ザルツブルク市街の歴史地区はどんな理由で世界遺産に登録されているの?
ザルツブルクが評価されたのが、以下の点。
登録基準(ii)
ザルツブルクは、イタリアとドイツなどの文化が交差することで、長期に渡って文化交流が行われていたという点。
登録基準(iv)
中世後期から20世紀にかけての建造物が多く残り、ヨーロッパの宗教都市として重要な例であるということ。
登録基準(vi)
ザルツブルクはモーツァルトの生誕地でもあり、特に音楽の発展においては重要な役割を果たしてきたという点。
世界遺産マニアの結論と感想
ザルツブルクは、ドイツとイタリアの文化が交差する土地で、それは建築様式に多く見られ、ヨーロッパの宗教都市としてほぼ完全な形で残ったという点で評価。そして、なんといってもモーツァルトが生まれた地であって、街には彼の足跡が多く残るというのもポイント。
ザルツブルクは、『サウンド・オブ・ミュージック』の舞台としても知られ、実際に映画版の撮影地としてミラベル宮殿なども利用されたことも。

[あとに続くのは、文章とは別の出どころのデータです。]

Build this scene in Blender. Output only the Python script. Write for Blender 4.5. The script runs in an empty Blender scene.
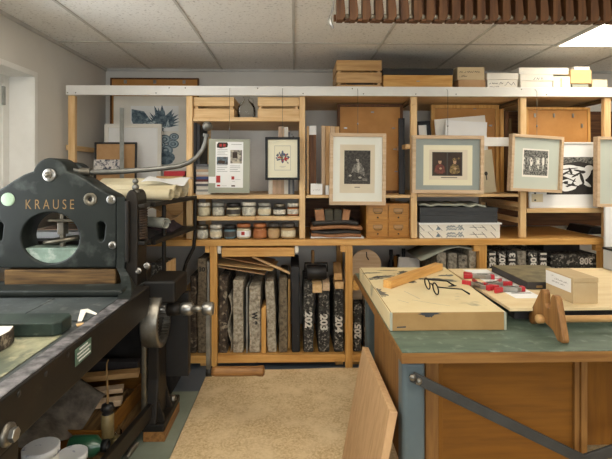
import bpy, bmesh, math, random
from mathutils import Vector, Matrix, Euler
random.seed(7)
rnd = random.uniform
R = math.radians
PI = math.pi
sc = bpy.context.scene
COL = sc.collection
# ---------------------------------------------------------------- survey of the room: camera constants
F = 460.0; H = 1.44; TH = math.atan(11 / 460.0); HZ = 173.0
CT, ST = math.cos(TH), math.sin(TH)
def ray(px, py):
    u = (px - 306) / F; v = (HZ - py) / F
    return Vector((u * CT + ST, CT - u * ST, v))
def atY(px, py, Y):
    d = ray(px, py); return Vector((0, 0, H)) + d * (Y / d.y)
def atZ(px, py, Z):
    d = ray(px, py); return Vector((0, 0, H)) + d * ((Z - H) / d.z)
def atX(px, py, X):
    d = ray(px, py); return Vector((0, 0, H)) + d * (X / d.x)
def XY(px, Y): return atY(px, 200, Y).x
def ZY(py, Y, px=300): return atY(px, py, Y).z
# ---------------------------------------------------------------- materials
def lin(c):
    out = []
    for v in c:
        v /= 255.0
        out.append(v / 12.92 if v <= .04045 else ((v + .055) / 1.055) ** 2.4)
    return (*out, 1)
MATS = {}
def mat(name, col, rough=.6, metal=0, col2=None, scale=6, stretch=(1, 1, 1), bump=0, bscale=60, detail=5, pos=(.35, .65), spec=.4, coat=0, col3=None, scale3=3, pos3=(.55, .65), bstretch=None):
    m = bpy.data.materials.new(name); m.use_nodes = True
    nt = m.node_tree; N = nt.nodes; L = nt.links
    b = N['Principled BSDF']
    b.inputs['Roughness'].default_value = rough
    b.inputs['Metallic'].default_value = metal
    b.inputs['Specular IOR Level'].default_value = spec
    if coat: b.inputs['Coat Weight'].default_value = coat; b.inputs['Coat Roughness'].default_value = .08
    tc = N.new('ShaderNodeTexCoord'); oi = N.new('ShaderNodeObjectInfo')
    off = N.new('ShaderNodeVectorMath'); off.operation = 'MULTIPLY_ADD'
    comb = N.new('ShaderNodeCombineXYZ')
    for k in range(3): L.new(oi.outputs['Random'], comb.inputs[k])
    L.new(comb.outputs[0], off.inputs[0]); off.inputs[1].default_value = (7, 11, 5)
    L.new(tc.outputs['Object'], off.inputs[2])
    def noise(sc_, st, det):
        mp = N.new('ShaderNodeMapping'); mp.inputs['Scale'].default_value = st
        L.new(off.outputs[0], mp.inputs['Vector'])
        n = N.new('ShaderNodeTexNoise'); n.inputs['Scale'].default_value = sc_; n.inputs['Detail'].default_value = det
        n.inputs['Roughness'].default_value = .6
        L.new(mp.outputs[0], n.inputs['Vector']); return n
    if col2 is None: col2 = tuple(min(255, c * .9) for c in col)
    n = noise(scale, stretch, detail)
    r = N.new('ShaderNodeValToRGB'); e = r.color_ramp.elements
    e[0].position, e[1].position = pos; e[0].color = lin(col); e[1].color = lin(col2)
    L.new(n.outputs['Fac'], r.inputs['Fac'])
    out = r.outputs['Color']
    if col3:
        n3 = noise(scale3, (1, 1, 1), 4)
        r3 = N.new('ShaderNodeValToRGB'); r3.color_ramp.elements[0].position, r3.color_ramp.elements[1].position = pos3
        L.new(n3.outputs['Fac'], r3.inputs['Fac'])
        mx = N.new('ShaderNodeMix'); mx.data_type = 'RGBA'
        L.new(r3.outputs['Color'], mx.inputs['Factor']); L.new(out, mx.inputs['A']); mx.inputs['B'].default_value = lin(col3)
        out = mx.outputs['Result']
    L.new(out, b.inputs['Base Color'])
    if bump:
        nb = noise(bscale, bstretch or (1, 1, 1), 4)
        bp = N.new('ShaderNodeBump'); bp.inputs['Strength'].default_value = bump; bp.inputs['Distance'].default_value = .004
        L.new(nb.outputs['Fac'], bp.inputs['Height']); L.new(bp.outputs[0], b.inputs['Normal'])
    MATS[name] = m
    return m
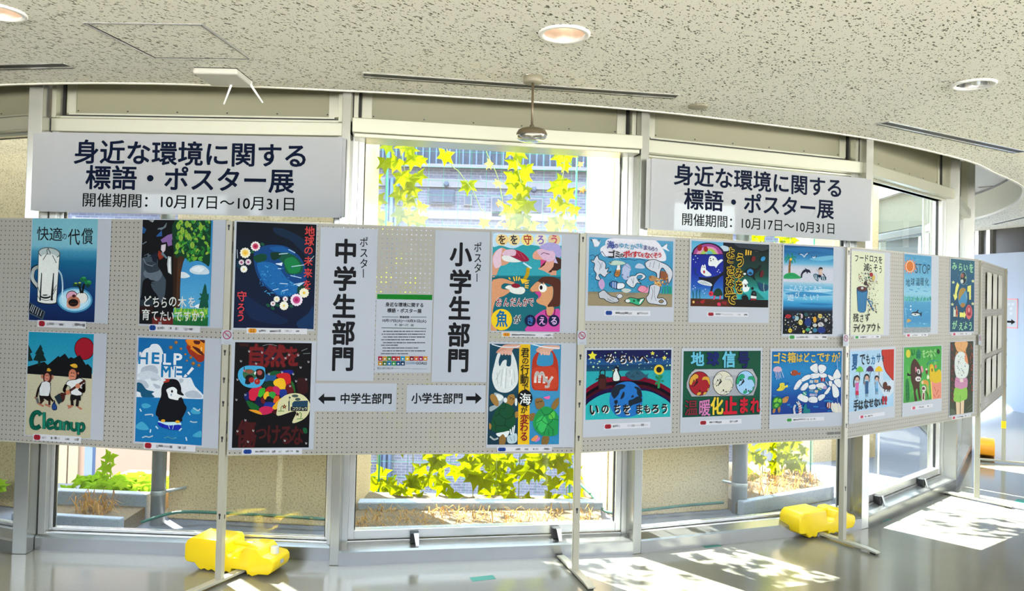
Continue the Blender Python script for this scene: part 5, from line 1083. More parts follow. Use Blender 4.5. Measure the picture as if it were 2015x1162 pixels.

ちなみに、ミュージカルの名作として知られる同作品は、オーストリアではあまり人気がないんだとか。これはドイツに併合される頃のオーストリアを描いたため、ナチスの扱いを含めて全体的に取り扱いが難しいという事情もあるのですが、子供のころから『ドレミのうた』を歌ってきた日本人からすれば意外な話ですね。
※こちらの内容は、世界遺産マニアの調査によって導き出した考察です。データに関しては媒体によって解釈が異なるので、その点はご了承下さい。